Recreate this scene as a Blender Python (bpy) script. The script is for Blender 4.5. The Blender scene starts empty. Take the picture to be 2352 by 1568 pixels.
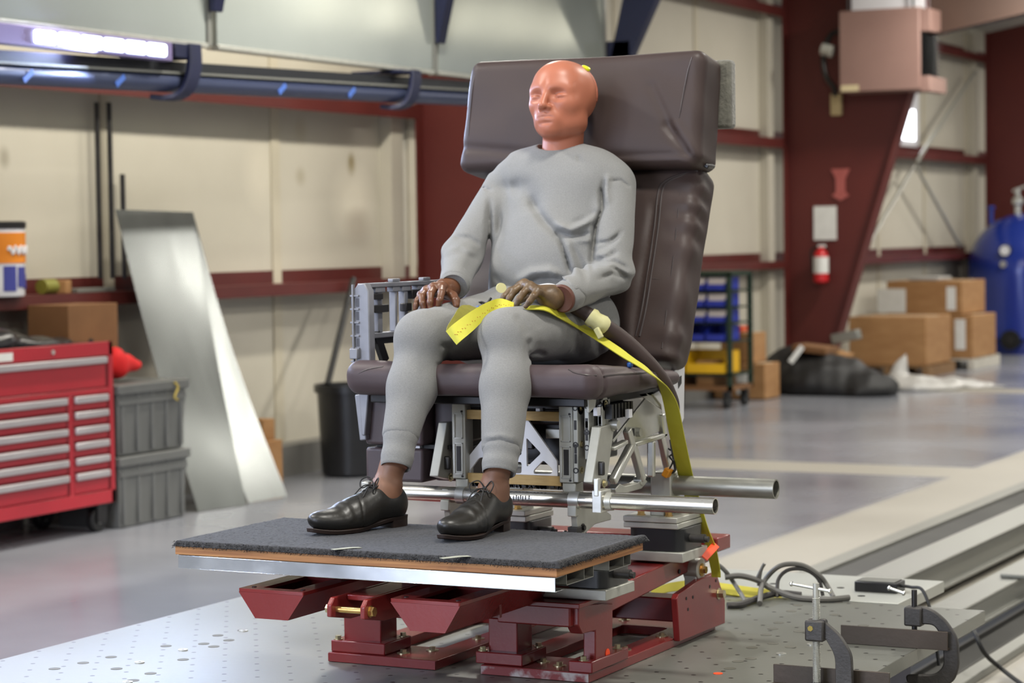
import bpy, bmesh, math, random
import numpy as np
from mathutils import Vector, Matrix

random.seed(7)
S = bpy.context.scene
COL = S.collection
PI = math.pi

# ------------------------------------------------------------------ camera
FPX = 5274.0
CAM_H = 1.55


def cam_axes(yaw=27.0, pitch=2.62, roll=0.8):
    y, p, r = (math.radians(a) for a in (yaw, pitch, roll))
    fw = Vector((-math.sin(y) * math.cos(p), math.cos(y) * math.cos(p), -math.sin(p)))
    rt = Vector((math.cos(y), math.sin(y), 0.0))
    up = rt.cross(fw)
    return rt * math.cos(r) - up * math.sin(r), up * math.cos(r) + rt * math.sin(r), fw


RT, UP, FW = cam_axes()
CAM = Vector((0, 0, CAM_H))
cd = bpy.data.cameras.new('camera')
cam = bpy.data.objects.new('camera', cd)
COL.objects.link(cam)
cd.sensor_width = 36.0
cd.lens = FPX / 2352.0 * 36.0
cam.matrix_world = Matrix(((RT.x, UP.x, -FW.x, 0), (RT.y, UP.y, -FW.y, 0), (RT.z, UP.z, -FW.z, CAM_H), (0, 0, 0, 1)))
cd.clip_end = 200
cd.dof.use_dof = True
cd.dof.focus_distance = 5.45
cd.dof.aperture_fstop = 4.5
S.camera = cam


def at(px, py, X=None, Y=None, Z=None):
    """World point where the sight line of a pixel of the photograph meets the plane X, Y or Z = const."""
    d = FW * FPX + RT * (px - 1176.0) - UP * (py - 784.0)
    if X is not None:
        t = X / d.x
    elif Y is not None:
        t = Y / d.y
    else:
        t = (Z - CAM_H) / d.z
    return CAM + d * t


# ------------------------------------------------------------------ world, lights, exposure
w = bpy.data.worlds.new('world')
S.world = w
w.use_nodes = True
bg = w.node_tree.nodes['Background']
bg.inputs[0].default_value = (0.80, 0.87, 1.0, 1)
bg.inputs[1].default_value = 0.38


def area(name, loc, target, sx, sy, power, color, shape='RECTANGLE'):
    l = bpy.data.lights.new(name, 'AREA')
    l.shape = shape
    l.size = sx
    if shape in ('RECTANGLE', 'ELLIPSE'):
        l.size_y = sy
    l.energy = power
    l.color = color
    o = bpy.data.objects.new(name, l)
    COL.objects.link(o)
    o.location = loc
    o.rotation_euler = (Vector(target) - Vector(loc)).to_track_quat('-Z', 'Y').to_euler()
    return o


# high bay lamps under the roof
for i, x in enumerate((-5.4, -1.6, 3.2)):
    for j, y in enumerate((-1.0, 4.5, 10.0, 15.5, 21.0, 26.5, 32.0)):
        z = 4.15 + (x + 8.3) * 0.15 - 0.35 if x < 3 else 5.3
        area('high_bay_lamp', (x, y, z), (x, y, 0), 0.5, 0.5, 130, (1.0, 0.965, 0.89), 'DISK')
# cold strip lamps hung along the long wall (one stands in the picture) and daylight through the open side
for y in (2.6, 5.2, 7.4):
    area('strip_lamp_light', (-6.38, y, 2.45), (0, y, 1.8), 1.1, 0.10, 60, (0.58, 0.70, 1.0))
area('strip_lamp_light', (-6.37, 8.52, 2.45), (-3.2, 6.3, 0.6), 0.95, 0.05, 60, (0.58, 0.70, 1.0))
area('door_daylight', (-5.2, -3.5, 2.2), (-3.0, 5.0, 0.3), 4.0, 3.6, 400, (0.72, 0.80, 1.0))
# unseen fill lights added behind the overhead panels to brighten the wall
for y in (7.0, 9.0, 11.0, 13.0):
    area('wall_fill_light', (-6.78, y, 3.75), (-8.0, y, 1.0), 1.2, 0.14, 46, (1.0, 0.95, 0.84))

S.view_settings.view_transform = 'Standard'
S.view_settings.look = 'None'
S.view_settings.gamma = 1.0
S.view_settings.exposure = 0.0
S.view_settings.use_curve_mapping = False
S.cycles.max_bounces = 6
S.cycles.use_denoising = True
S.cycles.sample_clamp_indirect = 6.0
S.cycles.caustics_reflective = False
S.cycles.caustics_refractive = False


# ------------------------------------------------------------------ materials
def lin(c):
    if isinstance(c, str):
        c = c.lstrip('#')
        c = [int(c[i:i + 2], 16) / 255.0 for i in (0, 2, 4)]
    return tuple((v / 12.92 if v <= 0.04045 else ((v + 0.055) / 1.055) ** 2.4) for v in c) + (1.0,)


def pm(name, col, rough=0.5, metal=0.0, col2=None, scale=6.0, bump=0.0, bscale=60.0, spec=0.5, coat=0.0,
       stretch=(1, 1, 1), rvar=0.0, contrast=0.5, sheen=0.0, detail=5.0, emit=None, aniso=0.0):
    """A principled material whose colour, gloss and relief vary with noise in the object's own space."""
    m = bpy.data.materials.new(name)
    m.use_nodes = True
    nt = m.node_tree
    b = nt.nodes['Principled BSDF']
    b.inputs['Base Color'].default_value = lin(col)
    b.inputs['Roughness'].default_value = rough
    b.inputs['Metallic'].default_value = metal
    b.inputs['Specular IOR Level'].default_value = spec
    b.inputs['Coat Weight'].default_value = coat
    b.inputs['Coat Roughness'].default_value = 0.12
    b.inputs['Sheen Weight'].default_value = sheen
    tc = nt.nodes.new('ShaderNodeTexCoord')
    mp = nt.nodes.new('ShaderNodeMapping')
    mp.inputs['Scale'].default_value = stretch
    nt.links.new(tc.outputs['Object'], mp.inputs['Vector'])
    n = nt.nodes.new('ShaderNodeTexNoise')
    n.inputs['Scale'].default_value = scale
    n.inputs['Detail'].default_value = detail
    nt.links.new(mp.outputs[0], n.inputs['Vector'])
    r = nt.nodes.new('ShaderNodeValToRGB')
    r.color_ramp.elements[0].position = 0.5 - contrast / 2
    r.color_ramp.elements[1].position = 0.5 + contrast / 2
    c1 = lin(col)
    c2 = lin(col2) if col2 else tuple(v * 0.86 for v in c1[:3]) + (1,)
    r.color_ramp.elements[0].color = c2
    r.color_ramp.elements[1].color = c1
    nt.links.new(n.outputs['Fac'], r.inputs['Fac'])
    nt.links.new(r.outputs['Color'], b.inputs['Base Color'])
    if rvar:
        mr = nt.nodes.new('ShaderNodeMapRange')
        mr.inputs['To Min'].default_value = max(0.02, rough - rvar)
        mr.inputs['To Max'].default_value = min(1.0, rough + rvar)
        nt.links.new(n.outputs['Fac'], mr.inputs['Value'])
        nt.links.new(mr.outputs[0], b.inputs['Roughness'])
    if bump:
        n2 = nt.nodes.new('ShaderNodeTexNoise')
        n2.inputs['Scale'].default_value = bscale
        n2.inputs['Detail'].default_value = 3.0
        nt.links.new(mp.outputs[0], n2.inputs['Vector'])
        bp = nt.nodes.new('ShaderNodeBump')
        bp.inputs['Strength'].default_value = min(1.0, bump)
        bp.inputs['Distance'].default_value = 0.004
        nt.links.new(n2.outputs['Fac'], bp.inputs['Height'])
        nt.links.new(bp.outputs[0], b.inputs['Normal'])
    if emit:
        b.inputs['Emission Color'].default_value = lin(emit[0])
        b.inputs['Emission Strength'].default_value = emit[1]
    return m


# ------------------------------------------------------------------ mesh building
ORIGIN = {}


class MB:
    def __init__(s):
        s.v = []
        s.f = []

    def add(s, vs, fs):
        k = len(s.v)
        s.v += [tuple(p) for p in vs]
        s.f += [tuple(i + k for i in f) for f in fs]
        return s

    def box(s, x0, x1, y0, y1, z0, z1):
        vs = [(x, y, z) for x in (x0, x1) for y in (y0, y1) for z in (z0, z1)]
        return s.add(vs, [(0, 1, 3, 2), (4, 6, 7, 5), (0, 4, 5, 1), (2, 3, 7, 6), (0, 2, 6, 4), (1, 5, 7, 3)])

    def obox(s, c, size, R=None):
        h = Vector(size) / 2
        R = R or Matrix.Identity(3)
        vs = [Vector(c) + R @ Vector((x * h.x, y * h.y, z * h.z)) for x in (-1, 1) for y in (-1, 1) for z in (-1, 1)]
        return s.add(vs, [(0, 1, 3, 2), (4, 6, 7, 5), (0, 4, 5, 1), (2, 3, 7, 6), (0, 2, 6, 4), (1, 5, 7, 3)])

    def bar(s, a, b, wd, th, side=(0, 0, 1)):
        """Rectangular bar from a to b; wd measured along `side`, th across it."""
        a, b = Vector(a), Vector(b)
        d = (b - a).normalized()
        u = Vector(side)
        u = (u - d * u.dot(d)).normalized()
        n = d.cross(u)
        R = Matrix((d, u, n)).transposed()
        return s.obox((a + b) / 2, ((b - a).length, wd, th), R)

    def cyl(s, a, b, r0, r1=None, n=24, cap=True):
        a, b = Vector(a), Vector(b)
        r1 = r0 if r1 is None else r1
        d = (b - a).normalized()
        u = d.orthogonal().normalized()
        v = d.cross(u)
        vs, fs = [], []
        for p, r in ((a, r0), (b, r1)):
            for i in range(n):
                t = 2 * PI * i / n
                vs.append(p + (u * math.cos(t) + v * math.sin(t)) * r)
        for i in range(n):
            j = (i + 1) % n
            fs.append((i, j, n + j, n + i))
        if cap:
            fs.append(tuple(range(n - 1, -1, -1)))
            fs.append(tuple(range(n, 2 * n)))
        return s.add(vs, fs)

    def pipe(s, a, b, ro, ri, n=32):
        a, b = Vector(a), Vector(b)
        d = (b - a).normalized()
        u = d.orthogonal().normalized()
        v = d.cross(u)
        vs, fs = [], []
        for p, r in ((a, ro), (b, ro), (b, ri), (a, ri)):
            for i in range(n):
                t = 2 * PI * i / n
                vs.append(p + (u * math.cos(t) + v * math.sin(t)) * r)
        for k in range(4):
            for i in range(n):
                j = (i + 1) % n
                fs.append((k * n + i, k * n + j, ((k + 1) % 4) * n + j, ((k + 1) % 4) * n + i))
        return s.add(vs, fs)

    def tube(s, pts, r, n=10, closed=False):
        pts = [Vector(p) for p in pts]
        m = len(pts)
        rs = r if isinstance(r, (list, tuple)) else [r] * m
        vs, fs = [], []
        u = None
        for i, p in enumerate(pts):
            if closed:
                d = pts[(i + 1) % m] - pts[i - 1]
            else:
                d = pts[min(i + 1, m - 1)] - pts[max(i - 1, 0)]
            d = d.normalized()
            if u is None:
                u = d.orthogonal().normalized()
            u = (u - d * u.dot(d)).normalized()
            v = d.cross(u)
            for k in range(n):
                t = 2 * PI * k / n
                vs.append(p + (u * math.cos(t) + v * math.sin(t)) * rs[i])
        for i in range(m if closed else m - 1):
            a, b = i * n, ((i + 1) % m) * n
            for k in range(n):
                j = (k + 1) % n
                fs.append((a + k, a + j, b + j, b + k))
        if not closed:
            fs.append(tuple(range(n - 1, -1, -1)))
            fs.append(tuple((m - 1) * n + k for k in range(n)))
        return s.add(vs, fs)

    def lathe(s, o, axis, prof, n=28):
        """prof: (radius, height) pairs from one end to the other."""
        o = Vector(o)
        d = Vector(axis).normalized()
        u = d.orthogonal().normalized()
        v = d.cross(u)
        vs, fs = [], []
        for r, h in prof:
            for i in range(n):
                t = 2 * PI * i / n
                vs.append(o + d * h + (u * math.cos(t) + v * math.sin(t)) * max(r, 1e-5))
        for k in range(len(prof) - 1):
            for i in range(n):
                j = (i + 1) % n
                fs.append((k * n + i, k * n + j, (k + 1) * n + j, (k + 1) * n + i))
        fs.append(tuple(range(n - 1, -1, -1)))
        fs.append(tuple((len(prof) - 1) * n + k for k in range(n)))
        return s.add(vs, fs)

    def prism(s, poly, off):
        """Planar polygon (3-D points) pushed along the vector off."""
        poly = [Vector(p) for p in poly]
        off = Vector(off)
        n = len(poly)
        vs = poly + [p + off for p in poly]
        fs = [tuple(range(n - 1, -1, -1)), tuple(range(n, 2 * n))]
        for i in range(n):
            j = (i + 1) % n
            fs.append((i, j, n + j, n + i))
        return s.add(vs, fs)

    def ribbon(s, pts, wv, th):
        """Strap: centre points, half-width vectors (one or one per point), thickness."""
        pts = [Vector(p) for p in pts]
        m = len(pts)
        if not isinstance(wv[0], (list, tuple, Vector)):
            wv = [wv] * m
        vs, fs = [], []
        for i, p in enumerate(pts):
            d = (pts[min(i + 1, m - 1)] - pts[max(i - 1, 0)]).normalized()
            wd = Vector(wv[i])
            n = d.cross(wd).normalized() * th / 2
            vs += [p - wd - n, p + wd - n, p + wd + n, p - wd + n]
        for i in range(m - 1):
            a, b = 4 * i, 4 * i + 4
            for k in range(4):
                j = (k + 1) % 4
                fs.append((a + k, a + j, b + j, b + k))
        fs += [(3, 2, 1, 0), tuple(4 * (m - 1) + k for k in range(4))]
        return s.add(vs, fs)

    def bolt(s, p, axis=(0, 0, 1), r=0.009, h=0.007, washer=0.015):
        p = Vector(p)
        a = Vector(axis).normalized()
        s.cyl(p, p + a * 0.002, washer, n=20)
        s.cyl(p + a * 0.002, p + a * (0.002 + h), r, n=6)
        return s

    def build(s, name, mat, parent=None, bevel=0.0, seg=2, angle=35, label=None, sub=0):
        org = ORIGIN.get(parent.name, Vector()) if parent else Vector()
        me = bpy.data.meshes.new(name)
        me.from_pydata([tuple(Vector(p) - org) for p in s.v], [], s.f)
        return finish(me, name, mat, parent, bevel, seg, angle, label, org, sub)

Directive
Copy nothing but the lines from the top of the data down to the line containing "return rt *", and leave the pictures out.

Correct output
Recreate this scene as a Blender Python (bpy) script. The script is for Blender 4.5. The Blender scene starts empty. Take the picture to be 2352 by 1568 pixels.
import bpy, bmesh, math, random
import numpy as np
from mathutils import Vector, Matrix

random.seed(7)
S = bpy.context.scene
COL = S.collection
PI = math.pi

# ------------------------------------------------------------------ camera
FPX = 5274.0
CAM_H = 1.55


def cam_axes(yaw=27.0, pitch=2.62, roll=0.8):
    y, p, r = (math.radians(a) for a in (yaw, pitch, roll))
    fw = Vector((-math.sin(y) * math.cos(p), math.cos(y) * math.cos(p), -math.sin(p)))
    rt = Vector((math.cos(y), math.sin(y), 0.0))
    up = rt.cross(fw)
    return rt * math.cos(r) - up * math.sin(r), up * math.cos(r) + rt * math.sin(r), fw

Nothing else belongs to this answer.